Screens Wednesday, October 15th at 12:15pm, Monday, October 20th at 8:15pm and Tuesday, October 21st at 7pm. Tamar van den Dop is scheduled to attend. Click here for tickets.

Marion Cotillard in Jean-Pierre and Luc Dardenne’s “Two Days, One Night.” Courtesy of Sundance Selects.
Two Days, One Night
No filmmakers are as gifted at capturing the flow and rhythms of everyday life as Jean-Pierre and Luc Dardenne, and their latest film is no exception, though it packs a somewhat more subdued punch than their previous masterworks (such as “La Promesse” and “The Kid with a Bike”). Marion Cotillard completely disappears into her role—while still retaining all the gamine grace of Audrey Hepburn—as Sandra, a woman desperate to fight for her employment (shades of “Rosetta”) while given the grueling task of urging her co-workers to turn down a raise, which will be forfeited if she keeps her job.
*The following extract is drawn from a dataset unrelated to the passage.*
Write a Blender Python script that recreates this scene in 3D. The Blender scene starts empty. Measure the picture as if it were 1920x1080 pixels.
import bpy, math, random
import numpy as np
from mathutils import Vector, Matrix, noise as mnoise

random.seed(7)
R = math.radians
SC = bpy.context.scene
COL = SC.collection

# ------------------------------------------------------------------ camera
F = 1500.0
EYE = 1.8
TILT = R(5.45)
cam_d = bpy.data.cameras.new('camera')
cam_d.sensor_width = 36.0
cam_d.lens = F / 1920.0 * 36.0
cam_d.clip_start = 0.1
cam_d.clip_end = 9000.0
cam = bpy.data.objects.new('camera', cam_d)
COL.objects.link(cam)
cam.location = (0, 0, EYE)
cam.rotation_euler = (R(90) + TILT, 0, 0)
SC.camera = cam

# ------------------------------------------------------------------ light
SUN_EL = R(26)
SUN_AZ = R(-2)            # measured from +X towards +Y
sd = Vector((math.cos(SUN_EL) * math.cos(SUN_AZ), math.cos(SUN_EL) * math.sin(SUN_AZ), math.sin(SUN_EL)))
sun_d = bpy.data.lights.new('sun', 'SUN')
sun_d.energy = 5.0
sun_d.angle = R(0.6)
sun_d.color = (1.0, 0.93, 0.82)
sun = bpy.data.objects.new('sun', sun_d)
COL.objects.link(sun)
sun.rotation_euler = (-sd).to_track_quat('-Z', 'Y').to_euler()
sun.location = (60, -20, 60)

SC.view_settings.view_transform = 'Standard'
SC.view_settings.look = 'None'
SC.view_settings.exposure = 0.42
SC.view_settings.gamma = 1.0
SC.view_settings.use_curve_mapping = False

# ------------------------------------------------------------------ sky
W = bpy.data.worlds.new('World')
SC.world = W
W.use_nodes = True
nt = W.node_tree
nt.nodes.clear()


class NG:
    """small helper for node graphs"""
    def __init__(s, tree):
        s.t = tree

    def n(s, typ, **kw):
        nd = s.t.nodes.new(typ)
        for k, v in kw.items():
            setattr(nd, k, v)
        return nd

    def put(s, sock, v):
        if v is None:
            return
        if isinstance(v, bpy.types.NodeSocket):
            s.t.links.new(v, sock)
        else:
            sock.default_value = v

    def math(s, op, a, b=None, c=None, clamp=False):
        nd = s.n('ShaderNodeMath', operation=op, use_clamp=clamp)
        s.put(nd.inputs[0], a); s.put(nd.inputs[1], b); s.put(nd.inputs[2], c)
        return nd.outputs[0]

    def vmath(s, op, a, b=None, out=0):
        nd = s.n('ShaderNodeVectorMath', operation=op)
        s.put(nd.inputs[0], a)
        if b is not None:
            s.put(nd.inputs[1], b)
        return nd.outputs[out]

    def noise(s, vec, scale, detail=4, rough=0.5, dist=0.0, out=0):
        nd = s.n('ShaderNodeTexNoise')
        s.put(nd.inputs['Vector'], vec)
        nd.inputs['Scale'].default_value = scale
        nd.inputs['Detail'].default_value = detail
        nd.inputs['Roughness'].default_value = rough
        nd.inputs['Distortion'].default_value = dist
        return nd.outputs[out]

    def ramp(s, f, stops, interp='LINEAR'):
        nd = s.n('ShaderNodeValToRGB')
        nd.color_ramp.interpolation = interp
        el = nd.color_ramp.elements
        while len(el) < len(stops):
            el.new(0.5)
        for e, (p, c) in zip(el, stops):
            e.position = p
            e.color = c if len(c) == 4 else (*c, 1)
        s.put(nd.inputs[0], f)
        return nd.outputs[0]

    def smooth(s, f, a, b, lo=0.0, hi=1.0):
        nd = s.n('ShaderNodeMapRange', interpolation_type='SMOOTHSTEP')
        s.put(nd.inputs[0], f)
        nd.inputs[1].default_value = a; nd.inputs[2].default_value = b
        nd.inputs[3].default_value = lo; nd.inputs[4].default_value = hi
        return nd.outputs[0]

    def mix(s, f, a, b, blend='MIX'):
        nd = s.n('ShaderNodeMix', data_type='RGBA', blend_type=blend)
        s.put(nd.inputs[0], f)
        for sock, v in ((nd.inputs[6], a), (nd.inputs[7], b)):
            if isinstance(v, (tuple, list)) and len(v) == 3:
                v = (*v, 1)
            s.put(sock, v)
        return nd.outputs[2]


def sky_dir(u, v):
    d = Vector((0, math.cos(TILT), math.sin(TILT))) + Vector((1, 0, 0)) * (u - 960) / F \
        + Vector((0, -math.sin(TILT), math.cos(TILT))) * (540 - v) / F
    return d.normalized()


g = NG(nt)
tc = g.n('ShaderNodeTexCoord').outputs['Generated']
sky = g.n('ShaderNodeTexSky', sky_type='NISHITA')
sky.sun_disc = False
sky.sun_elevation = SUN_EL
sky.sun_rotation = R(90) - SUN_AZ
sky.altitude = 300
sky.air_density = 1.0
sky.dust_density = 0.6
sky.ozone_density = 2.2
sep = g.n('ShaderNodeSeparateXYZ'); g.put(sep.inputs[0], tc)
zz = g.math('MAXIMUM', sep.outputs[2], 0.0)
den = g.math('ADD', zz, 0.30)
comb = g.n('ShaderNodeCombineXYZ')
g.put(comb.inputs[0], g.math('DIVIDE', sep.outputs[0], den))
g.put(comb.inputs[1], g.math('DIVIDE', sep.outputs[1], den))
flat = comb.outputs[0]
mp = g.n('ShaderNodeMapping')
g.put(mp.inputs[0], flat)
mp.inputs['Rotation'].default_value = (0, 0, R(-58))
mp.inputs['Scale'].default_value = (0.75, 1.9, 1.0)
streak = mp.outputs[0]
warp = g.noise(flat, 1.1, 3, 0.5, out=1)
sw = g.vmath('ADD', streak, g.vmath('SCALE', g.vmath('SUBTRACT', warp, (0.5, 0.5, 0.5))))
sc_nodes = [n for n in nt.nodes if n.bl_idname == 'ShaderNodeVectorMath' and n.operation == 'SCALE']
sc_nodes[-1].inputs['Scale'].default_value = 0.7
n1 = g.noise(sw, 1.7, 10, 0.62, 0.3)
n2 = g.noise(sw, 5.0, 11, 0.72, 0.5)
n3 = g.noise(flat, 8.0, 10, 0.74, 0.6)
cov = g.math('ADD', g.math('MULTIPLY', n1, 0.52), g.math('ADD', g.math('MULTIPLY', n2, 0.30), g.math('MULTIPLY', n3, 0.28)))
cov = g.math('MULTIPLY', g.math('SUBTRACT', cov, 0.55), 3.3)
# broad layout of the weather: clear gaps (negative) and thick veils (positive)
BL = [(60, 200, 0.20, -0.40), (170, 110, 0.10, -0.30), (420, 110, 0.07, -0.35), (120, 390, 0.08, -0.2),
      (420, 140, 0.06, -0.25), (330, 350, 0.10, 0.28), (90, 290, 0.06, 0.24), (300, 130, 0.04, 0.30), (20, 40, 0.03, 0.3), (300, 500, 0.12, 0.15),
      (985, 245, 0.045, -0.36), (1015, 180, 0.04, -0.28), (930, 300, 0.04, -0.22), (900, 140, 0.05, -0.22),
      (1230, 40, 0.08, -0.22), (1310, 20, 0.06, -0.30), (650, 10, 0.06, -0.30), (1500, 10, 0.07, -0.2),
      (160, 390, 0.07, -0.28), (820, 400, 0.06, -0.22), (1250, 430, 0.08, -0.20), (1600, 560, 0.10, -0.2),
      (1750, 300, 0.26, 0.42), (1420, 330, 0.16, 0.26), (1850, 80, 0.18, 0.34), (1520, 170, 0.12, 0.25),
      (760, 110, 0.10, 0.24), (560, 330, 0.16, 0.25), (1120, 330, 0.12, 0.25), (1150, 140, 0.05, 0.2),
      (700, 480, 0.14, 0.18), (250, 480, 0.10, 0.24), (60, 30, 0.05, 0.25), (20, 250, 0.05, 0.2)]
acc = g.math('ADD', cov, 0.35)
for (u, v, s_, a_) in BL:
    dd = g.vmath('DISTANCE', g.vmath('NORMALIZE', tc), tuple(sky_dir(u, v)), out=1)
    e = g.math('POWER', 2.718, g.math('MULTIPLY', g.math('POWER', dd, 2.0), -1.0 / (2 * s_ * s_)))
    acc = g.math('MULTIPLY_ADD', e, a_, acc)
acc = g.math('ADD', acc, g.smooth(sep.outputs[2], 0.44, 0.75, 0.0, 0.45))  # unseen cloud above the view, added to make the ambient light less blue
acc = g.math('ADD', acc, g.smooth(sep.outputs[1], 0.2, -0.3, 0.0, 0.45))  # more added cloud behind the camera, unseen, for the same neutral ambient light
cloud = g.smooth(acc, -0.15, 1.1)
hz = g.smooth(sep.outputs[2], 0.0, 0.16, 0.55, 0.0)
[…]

Over the course of a single weekend, Sandra must reiterate the same request to each of her peers, and is met with varying degrees of contempt and remorse. Moral ambiguity reverberates throughout these scenes, since it’s clear that the only real villains are the bosses pulling the strings (the Dardennes’ beloved character actor, Olivier Gourmet, turns up in a villainous cameo). Sandra’s husband (Fabrizio Rongione) encourages her every step of the way, though she suspects that there’s more pity in his heart than love. Structured like a classic suspense piece, this film solidifies the brothers’ status as the Hitchcocks of the working class, while conjuring a realism that makes countless other pictures look phony by comparison.